Of Battles And Battle Cries

Oct 14, 2008 20:06

The scene: dinnertime. Ethan, Gabe and I are sitting around the dinner table, surveying the fruits of my 1.5 hours of labor: a chicken and broccoli casserole. It came out perfectly, and I proudly dished heaping platefuls of it to myself and my progeny.

Me: "Okay, boys! Let's eat!"
Gabe: *grabs his fork, enthusiastically digs into casserole, scooping up big bite and eyeing it hungrily*
Ethan: *tilts his head, looks thoughtfully at casserole*
Gabe: *shoves fork full of chicken and broccoli into his gaping mouth with a smile*
Ethan: "What's in this?" *pokes at casserole with his fork*
Me: "It's casserole. It's really good. It's got lots of cheese.
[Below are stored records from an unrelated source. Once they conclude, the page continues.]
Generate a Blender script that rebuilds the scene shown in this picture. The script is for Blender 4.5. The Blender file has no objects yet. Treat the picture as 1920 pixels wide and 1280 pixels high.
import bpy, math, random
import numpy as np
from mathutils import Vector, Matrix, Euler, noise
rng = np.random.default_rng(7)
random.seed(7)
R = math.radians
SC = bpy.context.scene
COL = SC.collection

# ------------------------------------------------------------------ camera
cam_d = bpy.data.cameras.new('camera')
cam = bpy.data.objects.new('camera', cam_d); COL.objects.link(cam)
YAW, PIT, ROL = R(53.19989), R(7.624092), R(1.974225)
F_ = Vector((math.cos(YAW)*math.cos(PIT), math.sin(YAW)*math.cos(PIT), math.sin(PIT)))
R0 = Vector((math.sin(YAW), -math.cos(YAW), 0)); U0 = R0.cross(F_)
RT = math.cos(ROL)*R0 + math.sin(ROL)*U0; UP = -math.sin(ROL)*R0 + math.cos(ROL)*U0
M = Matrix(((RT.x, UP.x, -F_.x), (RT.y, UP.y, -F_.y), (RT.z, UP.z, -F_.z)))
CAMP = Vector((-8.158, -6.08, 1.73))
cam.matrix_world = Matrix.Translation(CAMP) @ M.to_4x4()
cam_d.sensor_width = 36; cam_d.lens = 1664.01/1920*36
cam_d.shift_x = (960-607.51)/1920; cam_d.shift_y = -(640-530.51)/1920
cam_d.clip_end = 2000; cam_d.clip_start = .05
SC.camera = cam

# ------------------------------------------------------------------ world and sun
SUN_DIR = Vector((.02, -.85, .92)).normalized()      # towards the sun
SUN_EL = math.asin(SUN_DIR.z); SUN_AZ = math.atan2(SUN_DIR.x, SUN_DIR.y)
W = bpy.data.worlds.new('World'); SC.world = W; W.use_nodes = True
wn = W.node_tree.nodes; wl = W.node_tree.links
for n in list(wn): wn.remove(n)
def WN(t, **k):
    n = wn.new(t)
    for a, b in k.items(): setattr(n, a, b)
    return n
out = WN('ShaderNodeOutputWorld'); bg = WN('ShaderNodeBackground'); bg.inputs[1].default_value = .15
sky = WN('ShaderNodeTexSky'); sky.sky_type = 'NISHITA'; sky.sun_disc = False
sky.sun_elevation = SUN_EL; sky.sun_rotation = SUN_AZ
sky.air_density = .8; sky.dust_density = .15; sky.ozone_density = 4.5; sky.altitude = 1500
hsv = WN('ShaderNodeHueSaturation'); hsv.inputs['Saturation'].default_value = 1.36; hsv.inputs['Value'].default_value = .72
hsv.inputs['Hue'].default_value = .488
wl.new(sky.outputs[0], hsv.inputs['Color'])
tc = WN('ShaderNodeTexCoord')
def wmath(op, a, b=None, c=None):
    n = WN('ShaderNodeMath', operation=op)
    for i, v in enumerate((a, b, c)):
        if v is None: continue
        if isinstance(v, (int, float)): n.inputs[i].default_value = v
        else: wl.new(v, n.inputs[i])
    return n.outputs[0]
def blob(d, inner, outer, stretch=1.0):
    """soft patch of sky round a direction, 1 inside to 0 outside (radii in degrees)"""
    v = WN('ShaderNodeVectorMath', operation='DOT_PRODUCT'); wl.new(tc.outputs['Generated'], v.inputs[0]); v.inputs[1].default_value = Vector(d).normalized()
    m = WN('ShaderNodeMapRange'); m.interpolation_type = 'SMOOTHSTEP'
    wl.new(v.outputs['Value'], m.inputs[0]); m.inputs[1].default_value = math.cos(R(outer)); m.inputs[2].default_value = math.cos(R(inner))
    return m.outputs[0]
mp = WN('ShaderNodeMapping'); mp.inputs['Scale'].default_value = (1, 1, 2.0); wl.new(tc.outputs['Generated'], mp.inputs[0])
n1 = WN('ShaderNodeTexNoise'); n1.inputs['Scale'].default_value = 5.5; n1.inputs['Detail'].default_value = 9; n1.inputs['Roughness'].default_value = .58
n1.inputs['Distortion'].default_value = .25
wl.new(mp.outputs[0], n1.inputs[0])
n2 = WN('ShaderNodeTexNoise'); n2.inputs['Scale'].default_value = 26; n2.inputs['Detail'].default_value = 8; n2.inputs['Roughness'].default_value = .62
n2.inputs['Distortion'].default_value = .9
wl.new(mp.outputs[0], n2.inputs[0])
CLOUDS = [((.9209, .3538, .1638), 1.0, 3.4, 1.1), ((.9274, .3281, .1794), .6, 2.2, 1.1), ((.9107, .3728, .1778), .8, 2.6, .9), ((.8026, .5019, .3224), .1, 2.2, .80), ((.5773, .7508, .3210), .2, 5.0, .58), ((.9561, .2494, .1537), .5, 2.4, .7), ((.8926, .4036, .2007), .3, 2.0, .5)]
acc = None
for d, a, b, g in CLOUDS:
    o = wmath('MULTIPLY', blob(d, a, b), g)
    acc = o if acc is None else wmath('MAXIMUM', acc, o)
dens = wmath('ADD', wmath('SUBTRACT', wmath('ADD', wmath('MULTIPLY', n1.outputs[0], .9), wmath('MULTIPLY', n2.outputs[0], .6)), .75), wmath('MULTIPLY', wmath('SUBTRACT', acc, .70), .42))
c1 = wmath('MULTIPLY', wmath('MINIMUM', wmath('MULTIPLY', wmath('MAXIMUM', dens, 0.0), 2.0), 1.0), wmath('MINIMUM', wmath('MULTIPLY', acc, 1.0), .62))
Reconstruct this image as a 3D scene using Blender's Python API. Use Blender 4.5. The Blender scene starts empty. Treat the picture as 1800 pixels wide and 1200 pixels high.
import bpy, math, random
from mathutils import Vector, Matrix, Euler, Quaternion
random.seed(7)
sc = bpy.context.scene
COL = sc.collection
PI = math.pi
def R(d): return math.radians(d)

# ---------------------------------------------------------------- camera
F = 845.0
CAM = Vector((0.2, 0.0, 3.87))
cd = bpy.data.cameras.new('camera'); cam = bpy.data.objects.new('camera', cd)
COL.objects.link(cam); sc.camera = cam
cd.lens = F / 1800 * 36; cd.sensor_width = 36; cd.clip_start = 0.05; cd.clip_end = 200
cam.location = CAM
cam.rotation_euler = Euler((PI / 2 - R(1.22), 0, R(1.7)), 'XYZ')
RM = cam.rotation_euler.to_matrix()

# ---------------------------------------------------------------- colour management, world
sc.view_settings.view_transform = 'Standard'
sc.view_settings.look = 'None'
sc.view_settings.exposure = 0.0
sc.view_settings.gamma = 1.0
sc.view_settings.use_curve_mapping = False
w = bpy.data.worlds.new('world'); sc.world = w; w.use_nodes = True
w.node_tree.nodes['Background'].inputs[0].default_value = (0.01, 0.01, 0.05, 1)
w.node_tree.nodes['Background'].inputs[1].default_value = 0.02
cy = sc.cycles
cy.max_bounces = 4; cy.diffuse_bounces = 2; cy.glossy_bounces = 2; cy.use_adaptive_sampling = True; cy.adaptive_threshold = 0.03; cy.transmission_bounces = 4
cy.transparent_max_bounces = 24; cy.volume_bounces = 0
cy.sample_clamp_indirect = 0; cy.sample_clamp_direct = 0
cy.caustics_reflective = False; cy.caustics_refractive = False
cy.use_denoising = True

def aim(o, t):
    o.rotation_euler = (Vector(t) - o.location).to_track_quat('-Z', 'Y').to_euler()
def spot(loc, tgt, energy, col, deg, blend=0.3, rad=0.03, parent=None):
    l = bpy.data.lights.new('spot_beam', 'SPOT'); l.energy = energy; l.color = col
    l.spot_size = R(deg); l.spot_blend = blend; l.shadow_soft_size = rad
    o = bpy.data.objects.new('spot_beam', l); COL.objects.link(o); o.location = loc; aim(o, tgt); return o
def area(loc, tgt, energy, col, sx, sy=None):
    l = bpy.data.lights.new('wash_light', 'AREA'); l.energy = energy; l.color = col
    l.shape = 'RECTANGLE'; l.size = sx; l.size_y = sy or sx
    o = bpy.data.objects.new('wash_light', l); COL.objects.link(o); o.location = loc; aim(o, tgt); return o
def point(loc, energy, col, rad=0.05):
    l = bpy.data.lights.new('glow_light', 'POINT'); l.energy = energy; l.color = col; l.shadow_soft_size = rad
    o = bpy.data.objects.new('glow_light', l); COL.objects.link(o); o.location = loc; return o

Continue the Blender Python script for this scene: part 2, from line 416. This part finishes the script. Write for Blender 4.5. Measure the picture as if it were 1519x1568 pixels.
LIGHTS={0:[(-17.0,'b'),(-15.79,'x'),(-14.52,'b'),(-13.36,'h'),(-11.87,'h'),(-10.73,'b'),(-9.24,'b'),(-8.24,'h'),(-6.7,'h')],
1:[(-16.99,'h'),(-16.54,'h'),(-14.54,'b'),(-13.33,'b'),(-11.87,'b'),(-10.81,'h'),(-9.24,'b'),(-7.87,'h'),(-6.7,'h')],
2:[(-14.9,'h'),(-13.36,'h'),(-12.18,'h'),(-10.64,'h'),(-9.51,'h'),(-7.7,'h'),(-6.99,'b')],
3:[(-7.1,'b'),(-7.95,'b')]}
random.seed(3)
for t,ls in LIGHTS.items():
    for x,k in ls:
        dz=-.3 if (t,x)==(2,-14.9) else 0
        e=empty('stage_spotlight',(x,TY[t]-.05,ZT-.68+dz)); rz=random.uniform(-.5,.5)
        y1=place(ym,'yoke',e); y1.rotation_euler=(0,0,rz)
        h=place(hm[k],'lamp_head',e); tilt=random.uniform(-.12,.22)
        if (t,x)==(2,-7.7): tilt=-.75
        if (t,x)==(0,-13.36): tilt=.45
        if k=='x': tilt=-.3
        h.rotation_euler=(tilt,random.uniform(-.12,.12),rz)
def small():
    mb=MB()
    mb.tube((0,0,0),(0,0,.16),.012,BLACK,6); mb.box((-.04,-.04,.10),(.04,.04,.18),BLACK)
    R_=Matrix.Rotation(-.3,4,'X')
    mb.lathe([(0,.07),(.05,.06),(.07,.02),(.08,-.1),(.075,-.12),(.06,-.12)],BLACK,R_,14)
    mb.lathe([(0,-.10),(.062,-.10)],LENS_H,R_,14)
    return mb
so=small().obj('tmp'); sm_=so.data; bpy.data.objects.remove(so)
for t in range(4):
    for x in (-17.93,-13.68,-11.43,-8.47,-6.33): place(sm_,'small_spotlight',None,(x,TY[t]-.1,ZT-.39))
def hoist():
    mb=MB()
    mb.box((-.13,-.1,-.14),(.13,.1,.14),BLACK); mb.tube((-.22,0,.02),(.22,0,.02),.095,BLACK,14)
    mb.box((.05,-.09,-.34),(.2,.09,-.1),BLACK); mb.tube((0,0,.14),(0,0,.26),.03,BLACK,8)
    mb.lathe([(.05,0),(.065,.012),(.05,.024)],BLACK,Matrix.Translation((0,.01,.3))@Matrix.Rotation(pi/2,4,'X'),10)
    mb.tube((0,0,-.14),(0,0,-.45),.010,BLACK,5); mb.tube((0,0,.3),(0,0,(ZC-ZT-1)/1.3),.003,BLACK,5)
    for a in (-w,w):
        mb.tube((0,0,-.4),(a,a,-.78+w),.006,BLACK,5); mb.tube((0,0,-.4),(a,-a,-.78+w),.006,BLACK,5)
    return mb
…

You love cheese."
Gabe: "Cheese!"
Me: "Yes! And it's got broccoli, which looks like trees. You know, like the dinosaurs - lots of them ate trees."
Gabe: "Trees!"
Ethan: *frowns at casserole* "I already know I hate it."
Me: "You haven't even tried it!"
Gabe: *chews bite of casserole, suddenly grimaces, spits entire bite back onto his plate* "No! No more!"
Ethan: "See? Gabe hates it too."
Me: "Hate it or not, you know the rule. You need to at least try it. I want to see you eat a bite."
Gabe: *shakes his head, still grimacing* "No! Sorry!"
Ethan: pushes plate away from him* "I can't eat this. I cannot, Mommy."
Gabe: *bursts into tears* "TOO YUCKY FOR ME!"
Me: "Hey! What's going on here? This is dinner! I didn't put strychnine in this, it's casserole! Eat it!"
Ethan: *looks solemnly at me* "I will die if you make me eat this."
Me: *gets up, walks to phone, picks it up, dials numbers*
My mother: *on other end of phone* "Hello?"
Me: "How did you do this? How did you cook for children? How did you survive this? How am I supposed to --"
My mother: *laughing uproariously*
Me: "ARE YOU LAUGHING AT ME?"
Gabe: *still crying* "No trees! No cheese! No more casserole for you!"
Ethan: "I hate this so much, I might have to launch a rocket at you."
Me: *into phone* "How can I get them to eat this casserole?"
My mother: *still giggling* "Good luck with that."

In other news, Ethan has finally chosen a battle cry. It's taken a few years, and he's tried various words and phrases ("SPOON!", "Aye carumba!", "Banzaii!"), but none of them quite fit the bill in his opinion. This evening, he settled on one. He loaded his Nerf rocket launcher, climbed to the top of the sofa, aimed directly at Gabe, shouted, "FOLLICLE!!!", and fired. And thus, a battle cry was born.